- Exercise: Identify each line in the records below that contains the word "this", and copy it.

Collected data:
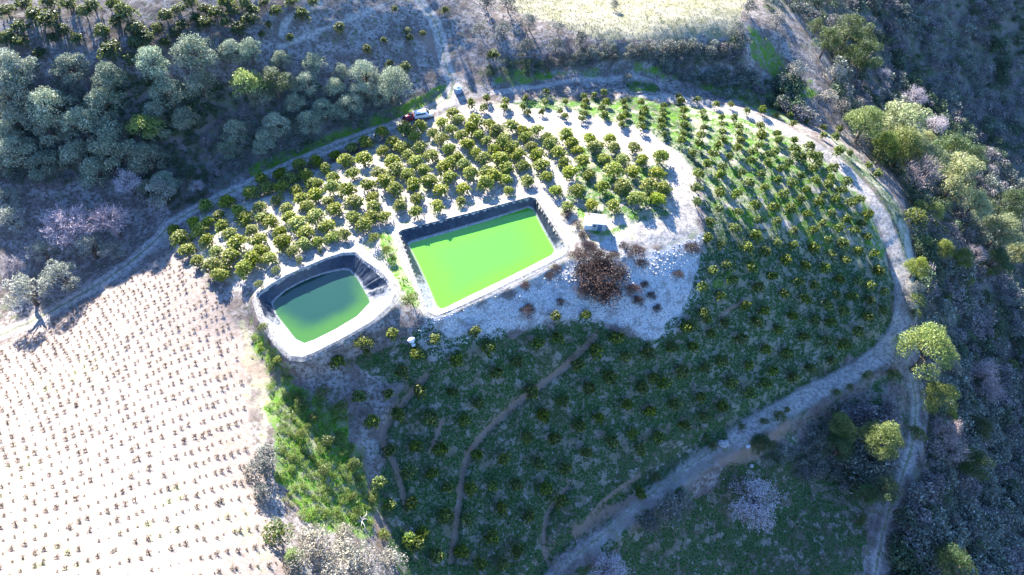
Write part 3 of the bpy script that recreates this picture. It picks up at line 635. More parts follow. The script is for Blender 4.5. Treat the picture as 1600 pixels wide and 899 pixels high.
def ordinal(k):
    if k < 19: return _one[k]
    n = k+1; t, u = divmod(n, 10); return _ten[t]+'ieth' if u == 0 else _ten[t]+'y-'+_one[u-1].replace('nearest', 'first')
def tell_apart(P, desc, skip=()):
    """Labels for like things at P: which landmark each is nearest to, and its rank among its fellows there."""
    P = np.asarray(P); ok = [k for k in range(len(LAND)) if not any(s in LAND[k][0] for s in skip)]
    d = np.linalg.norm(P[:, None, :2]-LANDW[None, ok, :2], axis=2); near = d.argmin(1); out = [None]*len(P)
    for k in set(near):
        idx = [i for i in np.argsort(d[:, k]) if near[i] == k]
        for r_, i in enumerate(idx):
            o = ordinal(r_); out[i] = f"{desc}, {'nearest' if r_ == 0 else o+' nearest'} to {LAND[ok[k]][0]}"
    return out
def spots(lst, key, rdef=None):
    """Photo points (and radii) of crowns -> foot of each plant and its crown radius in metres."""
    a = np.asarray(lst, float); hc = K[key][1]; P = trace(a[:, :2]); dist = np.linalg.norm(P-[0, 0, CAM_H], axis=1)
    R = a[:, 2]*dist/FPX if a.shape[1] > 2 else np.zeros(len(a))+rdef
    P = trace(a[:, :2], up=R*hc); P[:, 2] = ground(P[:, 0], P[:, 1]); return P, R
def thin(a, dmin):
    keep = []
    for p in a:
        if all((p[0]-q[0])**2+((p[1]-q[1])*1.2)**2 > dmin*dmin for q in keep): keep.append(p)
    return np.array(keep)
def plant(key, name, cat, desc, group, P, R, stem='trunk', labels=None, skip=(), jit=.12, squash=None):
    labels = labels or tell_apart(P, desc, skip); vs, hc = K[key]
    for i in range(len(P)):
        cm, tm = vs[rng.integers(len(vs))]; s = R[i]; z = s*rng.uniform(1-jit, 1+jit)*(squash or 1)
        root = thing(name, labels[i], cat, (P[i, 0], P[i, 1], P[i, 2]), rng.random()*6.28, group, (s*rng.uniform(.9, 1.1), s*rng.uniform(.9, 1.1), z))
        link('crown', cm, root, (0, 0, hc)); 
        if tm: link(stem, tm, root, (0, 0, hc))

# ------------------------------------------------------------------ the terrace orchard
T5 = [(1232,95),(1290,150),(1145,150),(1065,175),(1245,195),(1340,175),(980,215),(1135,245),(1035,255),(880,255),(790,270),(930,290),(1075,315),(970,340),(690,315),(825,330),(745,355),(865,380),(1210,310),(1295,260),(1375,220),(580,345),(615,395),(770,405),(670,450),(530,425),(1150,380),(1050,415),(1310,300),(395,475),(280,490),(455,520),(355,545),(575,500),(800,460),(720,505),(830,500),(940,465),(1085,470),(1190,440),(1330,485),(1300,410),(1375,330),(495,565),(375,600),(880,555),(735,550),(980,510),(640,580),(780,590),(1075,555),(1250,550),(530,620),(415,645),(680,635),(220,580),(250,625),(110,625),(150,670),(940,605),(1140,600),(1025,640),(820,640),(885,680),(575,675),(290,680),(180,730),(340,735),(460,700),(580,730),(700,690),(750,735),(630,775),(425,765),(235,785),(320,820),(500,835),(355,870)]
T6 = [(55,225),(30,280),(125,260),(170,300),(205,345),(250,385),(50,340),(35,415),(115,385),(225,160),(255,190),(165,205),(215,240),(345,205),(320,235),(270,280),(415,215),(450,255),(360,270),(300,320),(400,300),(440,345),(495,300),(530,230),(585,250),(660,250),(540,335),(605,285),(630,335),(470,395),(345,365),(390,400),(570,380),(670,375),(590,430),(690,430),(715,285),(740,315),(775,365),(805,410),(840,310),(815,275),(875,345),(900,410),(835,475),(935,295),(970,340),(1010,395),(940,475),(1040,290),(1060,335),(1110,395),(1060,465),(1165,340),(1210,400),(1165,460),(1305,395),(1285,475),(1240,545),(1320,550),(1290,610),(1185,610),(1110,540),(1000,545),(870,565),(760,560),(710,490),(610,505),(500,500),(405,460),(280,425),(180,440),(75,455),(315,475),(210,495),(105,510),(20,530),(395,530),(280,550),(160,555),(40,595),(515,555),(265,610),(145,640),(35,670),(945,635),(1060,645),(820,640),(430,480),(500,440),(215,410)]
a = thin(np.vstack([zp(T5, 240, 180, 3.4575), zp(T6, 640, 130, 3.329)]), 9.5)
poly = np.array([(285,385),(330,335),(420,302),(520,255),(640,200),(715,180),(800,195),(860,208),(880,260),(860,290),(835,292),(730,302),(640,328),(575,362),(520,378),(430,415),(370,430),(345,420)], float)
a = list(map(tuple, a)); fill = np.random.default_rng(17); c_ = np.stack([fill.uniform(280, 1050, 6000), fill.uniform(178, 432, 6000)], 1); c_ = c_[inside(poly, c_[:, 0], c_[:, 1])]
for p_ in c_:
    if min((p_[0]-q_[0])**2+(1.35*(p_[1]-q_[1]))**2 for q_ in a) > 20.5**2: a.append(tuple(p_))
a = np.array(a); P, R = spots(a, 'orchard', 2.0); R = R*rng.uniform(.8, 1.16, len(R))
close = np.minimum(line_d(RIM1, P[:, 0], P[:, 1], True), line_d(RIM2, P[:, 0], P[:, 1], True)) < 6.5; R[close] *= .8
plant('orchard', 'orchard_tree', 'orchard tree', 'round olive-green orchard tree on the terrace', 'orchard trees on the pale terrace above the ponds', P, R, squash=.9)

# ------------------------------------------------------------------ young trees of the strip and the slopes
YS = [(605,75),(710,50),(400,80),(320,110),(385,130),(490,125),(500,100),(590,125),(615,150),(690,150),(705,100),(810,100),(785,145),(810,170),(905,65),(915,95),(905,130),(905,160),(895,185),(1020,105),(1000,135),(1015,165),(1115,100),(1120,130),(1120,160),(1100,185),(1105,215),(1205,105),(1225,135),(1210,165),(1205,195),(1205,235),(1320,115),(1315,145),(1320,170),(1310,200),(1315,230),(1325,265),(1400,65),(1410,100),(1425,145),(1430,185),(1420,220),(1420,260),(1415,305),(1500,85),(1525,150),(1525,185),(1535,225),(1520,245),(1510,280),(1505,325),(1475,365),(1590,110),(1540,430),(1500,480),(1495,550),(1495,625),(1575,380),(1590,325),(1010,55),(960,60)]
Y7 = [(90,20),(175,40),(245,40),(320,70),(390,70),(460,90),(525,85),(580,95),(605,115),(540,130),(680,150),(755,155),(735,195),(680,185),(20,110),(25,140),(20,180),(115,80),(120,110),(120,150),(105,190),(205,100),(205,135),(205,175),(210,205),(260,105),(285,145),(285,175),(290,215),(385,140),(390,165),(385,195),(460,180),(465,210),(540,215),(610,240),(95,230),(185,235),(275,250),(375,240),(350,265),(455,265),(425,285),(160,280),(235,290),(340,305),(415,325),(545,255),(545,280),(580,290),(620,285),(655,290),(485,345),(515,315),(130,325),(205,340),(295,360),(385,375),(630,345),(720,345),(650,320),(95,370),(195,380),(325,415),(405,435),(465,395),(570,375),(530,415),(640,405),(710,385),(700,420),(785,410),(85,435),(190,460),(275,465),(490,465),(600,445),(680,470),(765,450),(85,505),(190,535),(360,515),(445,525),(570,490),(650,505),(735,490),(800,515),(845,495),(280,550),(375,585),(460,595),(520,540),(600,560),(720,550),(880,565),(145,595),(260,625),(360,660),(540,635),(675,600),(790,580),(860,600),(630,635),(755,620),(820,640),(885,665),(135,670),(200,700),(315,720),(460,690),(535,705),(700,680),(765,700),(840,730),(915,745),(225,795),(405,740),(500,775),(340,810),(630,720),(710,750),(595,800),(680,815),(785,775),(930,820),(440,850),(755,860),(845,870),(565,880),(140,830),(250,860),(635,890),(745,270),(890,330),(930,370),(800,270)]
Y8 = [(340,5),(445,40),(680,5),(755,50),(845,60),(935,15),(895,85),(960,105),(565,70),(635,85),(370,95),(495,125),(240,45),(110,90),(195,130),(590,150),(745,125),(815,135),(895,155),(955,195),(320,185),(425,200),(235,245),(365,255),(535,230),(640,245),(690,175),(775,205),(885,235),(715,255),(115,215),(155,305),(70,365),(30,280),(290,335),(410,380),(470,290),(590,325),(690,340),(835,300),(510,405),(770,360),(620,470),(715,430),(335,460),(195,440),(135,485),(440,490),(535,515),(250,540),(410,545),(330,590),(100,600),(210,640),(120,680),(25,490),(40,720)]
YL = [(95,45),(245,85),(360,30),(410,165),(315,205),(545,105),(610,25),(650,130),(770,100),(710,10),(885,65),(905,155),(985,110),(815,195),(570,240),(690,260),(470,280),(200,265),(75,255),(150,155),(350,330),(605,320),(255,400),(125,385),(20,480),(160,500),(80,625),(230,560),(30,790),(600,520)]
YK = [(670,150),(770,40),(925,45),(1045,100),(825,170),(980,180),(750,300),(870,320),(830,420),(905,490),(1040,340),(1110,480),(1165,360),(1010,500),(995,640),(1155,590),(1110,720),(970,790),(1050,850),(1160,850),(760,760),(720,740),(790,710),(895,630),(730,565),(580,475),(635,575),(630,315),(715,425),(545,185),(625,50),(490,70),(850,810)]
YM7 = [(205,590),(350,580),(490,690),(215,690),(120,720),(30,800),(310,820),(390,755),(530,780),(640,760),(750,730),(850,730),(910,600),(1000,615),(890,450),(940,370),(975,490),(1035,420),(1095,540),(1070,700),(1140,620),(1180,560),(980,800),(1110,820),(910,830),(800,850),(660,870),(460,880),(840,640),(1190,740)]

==

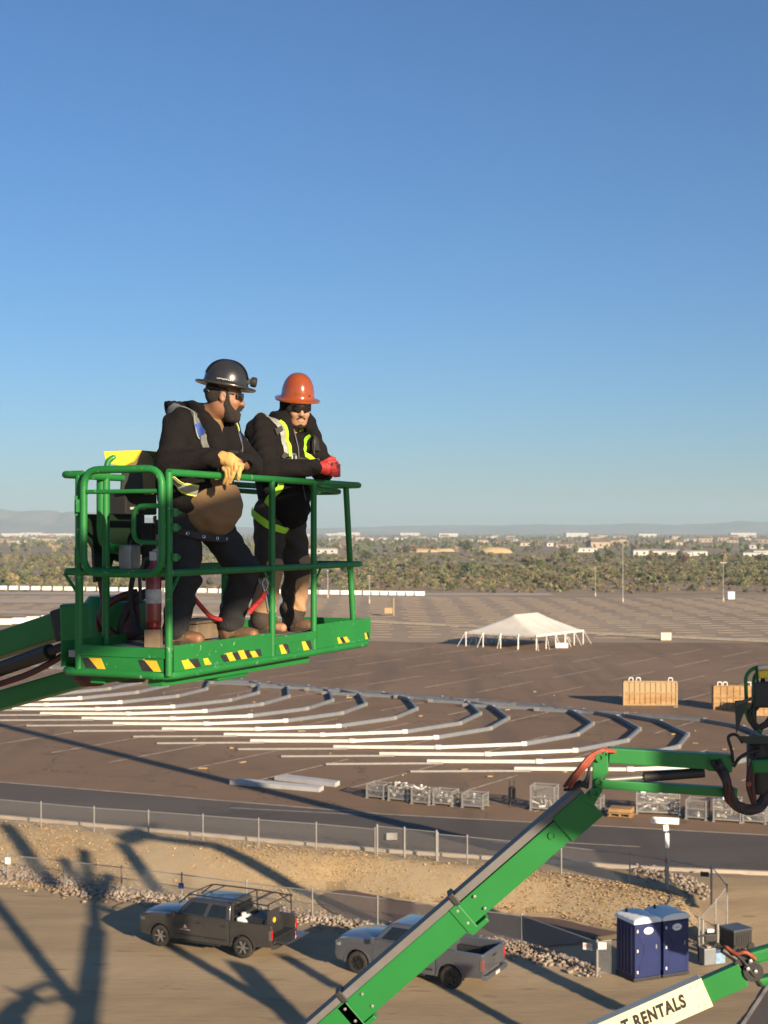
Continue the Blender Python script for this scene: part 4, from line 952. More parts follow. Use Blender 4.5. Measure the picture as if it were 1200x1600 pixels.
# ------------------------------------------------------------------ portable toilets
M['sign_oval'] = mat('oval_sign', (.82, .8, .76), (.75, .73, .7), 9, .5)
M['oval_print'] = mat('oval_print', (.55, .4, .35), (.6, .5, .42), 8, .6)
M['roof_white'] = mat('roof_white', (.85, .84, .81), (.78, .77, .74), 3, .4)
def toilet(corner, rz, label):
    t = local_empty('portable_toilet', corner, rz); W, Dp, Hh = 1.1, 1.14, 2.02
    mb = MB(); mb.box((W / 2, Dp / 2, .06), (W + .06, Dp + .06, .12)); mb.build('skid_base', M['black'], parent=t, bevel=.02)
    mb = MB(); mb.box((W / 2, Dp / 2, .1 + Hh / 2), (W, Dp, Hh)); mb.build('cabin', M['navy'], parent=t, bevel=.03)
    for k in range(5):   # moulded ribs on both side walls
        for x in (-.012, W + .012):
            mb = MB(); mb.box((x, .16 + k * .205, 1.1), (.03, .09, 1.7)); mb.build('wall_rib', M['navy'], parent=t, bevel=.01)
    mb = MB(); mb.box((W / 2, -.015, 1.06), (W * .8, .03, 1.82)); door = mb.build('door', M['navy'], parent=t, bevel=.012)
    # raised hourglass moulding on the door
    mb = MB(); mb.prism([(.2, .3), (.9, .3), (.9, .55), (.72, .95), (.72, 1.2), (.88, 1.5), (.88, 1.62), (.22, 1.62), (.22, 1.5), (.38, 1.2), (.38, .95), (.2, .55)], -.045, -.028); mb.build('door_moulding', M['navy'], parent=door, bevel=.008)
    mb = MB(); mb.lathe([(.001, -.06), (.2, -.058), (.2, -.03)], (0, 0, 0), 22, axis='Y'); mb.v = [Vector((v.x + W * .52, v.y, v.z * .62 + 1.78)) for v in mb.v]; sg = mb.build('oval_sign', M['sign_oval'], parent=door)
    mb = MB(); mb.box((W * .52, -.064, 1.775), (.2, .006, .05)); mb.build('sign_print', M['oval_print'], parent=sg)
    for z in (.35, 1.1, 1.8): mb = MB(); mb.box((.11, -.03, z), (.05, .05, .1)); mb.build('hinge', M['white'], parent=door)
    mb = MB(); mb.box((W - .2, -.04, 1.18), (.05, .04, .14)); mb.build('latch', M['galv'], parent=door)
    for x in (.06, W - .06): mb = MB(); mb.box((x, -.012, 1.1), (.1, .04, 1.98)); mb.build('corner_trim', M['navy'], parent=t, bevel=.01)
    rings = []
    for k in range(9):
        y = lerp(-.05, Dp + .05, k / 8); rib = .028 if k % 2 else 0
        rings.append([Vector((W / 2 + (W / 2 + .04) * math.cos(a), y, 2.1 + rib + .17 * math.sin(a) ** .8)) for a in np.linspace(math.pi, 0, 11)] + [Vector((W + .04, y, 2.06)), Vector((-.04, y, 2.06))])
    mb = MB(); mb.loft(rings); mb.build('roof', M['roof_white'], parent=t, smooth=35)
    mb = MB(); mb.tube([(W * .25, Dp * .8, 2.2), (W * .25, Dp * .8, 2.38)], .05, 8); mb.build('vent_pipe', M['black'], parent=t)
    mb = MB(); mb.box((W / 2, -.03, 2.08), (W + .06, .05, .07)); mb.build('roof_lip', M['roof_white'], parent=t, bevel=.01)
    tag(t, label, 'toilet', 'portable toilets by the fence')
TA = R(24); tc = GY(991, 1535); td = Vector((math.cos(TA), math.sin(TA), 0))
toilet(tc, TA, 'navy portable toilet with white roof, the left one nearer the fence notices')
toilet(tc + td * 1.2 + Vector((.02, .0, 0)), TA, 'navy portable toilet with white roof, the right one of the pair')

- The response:
Write part 3 of the bpy script that recreates this picture. It picks up at line 635. More parts follow. The script is for Blender 4.5. Treat the picture as 1600 pixels wide and 899 pixels high.
Continue the Blender Python script for this scene: part 4, from line 952. More parts follow. Use Blender 4.5. Measure the picture as if it were 1200x1600 pixels.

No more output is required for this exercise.